Growth Outside the GIS Mainstream:  An illustrative series of 2013 global market study reports by TechNavio forecasts steady GIS growth in disciplines which currently do not have a significant presence in many statewide conferences and programs or the NYS GIS Association.  Largely outside of government, and certainly not normally considered “tech jobs”,  these key industries  include banking and financial services, real estate, retail,  telecommunications, and utilities – all of which have significant corporate presence in the Empire State.  Many of these same industries were also identified as “GIS growth sectors” – including banking, insurance, law enforcement, business, healthcare, and finance – as part of a Geospatial Job Market panel discussion at the 2012 Association of American Geographers annual meeting.
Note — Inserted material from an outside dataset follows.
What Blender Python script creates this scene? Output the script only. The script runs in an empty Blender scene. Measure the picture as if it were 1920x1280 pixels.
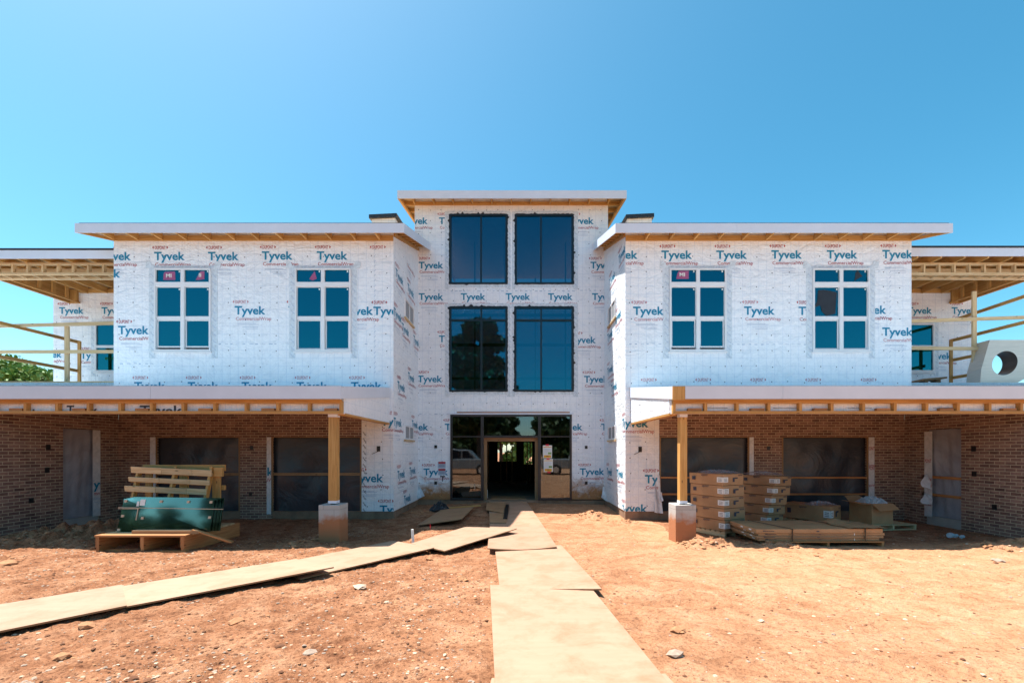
import bpy, math, random
import numpy as np
from mathutils import Vector, Matrix
random.seed(7)
SC = bpy.context.scene
COL = SC.collection
# ---------------------------------------------------------------- camera, sky, sun, exposure
F = 853.0; CX = 973.0; CY = 845.0; EYE = 1.70          # lens in photo pixels, eye height in metres
cam_d = bpy.data.cameras.new('camera'); cam = bpy.data.objects.new('camera', cam_d); COL.objects.link(cam)
cam.location = (0, 0, EYE); cam.rotation_euler = (math.radians(90), 0, 0)
cam_d.sensor_width = 36; cam_d.lens = F/1920*36
cam_d.shift_x = -(CX-960)/1920; cam_d.shift_y = (CY-640)/1920
cam_d.clip_end = 2000; SC.camera = cam
SUNV = Vector((-0.36, 0.165, 1.0)).normalized()
w = bpy.data.worlds.new("World"); SC.world = w; w.use_nodes = True
nt = w.node_tree; nt.nodes.clear()
sk = nt.nodes.new('ShaderNodeTexSky'); sk.sky_type = 'NISHITA'; sk.sun_disc = False
sk.sun_elevation = math.asin(SUNV.z); sk.sun_rotation = math.atan2(SUNV.x, SUNV.y)
sk.altitude = 900; sk.air_density = 0.88; sk.dust_density = 1.9; sk.ozone_density = 1.6
bg = nt.nodes.new('ShaderNodeBackground'); bg.inputs[1].default_value = 0.086
wo = nt.nodes.new('ShaderNodeOutputWorld')
hs = nt.nodes.new('ShaderNodeHueSaturation'); hs.inputs['Hue'].default_value = .482; hs.inputs['Saturation'].default_value = 1.34; hs.inputs['Value'].default_value = 1.12
nt.links.new(sk.outputs[0], hs.inputs['Color']); tn = nt.nodes.new('ShaderNodeMix'); tn.data_type = 'RGBA'; tn.blend_type = 'MULTIPLY'; tn.inputs[0].default_value = 1; tn.inputs[7].default_value = (.88, .95, .84, 1)
nt.links.new(hs.outputs[0], tn.inputs[6]); nt.links.new(tn.outputs[2], bg.inputs[0]); nt.links.new(bg.outputs[0], wo.inputs[0])
sd = bpy.data.lights.new('sun', 'SUN'); sd.energy = 3.65; sd.angle = math.radians(0.53); sd.color = (1, .95, .87)
so = bpy.data.objects.new('sun', sd); COL.objects.link(so)
so.rotation_euler = SUNV.to_track_quat('Z', 'Y').to_euler(); so.location = (-20, 10, 40)
SC.view_settings.view_transform = 'Standard'; SC.view_settings.look = 'None'
SC.view_settings.exposure = 1.57; SC.view_settings.gamma = 1
SC.cycles.max_bounces = 8; SC.cycles.diffuse_bounces = 5; SC.cycles.glossy_bounces = 4; SC.cycles.transparent_max_bounces = 12
SC.cycles.sample_clamp_indirect = 6
# ---------------------------------------------------------------- helpers: photo pixel at a known distance -> metres
def PX(px, Y): return (px-CX)*Y/F
def PZ(py, Y): return EYE + (CY-py)*Y/F
def GP(px, py, z=0.05):
    Y = (EYE-z)*F/(py-CY); return Vector((PX(px, Y), Y, z))
# ---------------------------------------------------------------- mesh builder
W = {}
class MB:
    def __init__(s): s.v = []; s.f = []; s.m = []; s.uv = []
    def face(s, pts, m=0, uv=None):
        i = len(s.v); pts = [Vector(p) for p in pts]; s.v += pts; s.f.append(tuple(range(i, i+len(pts)))); s.m.append(m)
        if uv is None:
            n = Vector((0, 0, 0))
            for a in range(len(pts)):
                p = pts[a]; q = pts[(a+1) % len(pts)]
                n += Vector(((p.y-q.y)*(p.z+q.z), (p.z-q.z)*(p.x+q.x), (p.x-q.x)*(p.y+q.y)))
            ax = max(range(3), key=lambda k: abs(n[k]))
            uv = [((p.y, p.z) if ax == 0 else (p.x, p.z) if ax == 1 else (p.x, p.y)) for p in pts]
        s.uv.append(uv)
    def hexa(s, p, m=0, grain=None):
        # p: 8 points, bottom 0-3 ccw, top 4-7
        F6 = [(3, 2, 1, 0), (4, 5, 6, 7), (0, 1, 5, 4), (1, 2, 6, 5), (2, 3, 7, 6), (3, 0, 4, 7)]
        for f in F6:
            pts = [Vector(p[i]) for i in f]
            if grain is not None:
                g = grain.normalized(); n = (pts[1]-pts[0]).cross(pts[2]-pts[0])
                n = n.normalized() if n.length > 1e-9 else Vector((0, 0, 1))
                o = g.cross(n)
                if o.length < .2: o = Vector((0, 0, 1)).cross(n); 
                if o.length < .2: o = Vector((1, 0, 0))
                u0 = random.random()*0
                uv = [(q.dot(g)+u0, q.dot(o)) for q in pts]
                s.face(pts, m, uv)
            else: s.face(pts, m)
    def box(s, x0, x1, y0, y1, z0, z1, m=0, grain=None):
        if x0 > x1: x0, x1 = x1, x0
        if y0 > y1: y0, y1 = y1, y0
        if z0 > z1: z0, z1 = z1, z0
        g = {'x': Vector((1, 0, 0)), 'y': Vector((0, 1, 0)), 'z': Vector((0, 0, 1)), None: None}[grain]
        s.hexa([(x0, y0, z0), (x1, y0, z0), (x1, y1, z0), (x0, y1, z0), (x0, y0, z1), (x1, y0, z1), (x1, y1, z1), (x0, y1, z1)], m, g)
    def bar(s, p, q, w_, h, up=(0, 0, 1), m=0):
        p = Vector(p); q = Vector(q); d = (q-p).normalized(); r = d.cross(Vector(up)).normalized(); u = r.cross(d)
        a = r*w_/2; b = u*h/2
        s.hexa([p-a-b, q-a-b, q+a-b, p+a-b, p-a+b, q-a+b, q+a+b, p+a+b], m, d)
    def cyl(s, p, q, r, n=12, m=0, r2=None):
        p = Vector(p); q = Vector(q); d = (q-p).normalized(); a = d.orthogonal().normalized(); b = d.cross(a); r2 = r if r2 is None else r2
        A = [p+(a*math.cos(t)+b*math.sin(t))*r for t in [i*2*math.pi/n for i in range(n)]]
        B = [q+(a*math.cos(t)+b*math.sin(t))*r2 for t in [i*2*math.pi/n for i in range(n)]]
        for i in range(n): s.face([A[i], A[(i+1) % n], B[(i+1) % n], B[i]], m)
        s.face(A[::-1], m); s.face(B, m)
    def prism(s, poly, ext, m=0):
        poly = [Vector(p) for p in poly]; e = Vector(ext); n = len(poly)
        s.face(poly[::-1], m); s.face([p+e for p in poly], m)
        for i in range(n): s.face([poly[i], poly[(i+1) % n], poly[(i+1) % n]+e, poly[i]+e], m)
    def sheet(s, grid, m=0, uv=None):
        R = len(grid); Cn = len(grid[0])
        for i in range(R-1):
            for j in range(Cn-1):
                pts = [grid[i][j], grid[i][j+1], grid[i+1][j+1], grid[i+1][j]]
                s.face(pts, m, [(j*.1, i*.1), (j*.1+.1, i*.1), (j*.1+.1, i*.1+.1), (j*.1, i*.1+.1)] if uv == 'grid' else None)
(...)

Long term sustainability of the GIS profession in the Empire State requires the continued expansion and recruitment of industries which to date, have not had a strong visible presence in statewide GIS programs and activities.    Such opportunities exist by engaging these disciplines –  health care, retail, real estate, insurance and banking, and telecommunications, to name a few –  in local and regional GIS events,  NYS GIS Association professional development programs, or conversely, by attending and participating in industry trade shows and annual conferences held here in New York State (i.e., National Retail Federation,  NYC Real Estate Expo,  Annual NYS Commercial Real Estate Conference, NYS Association of Health Care Providers, and NY Bankers Association as well as many others).

Long term growth and influence of the NYS Geospatial profession should be considered extremely promising though will need to be based on a broader mix of disciplines and practitioners.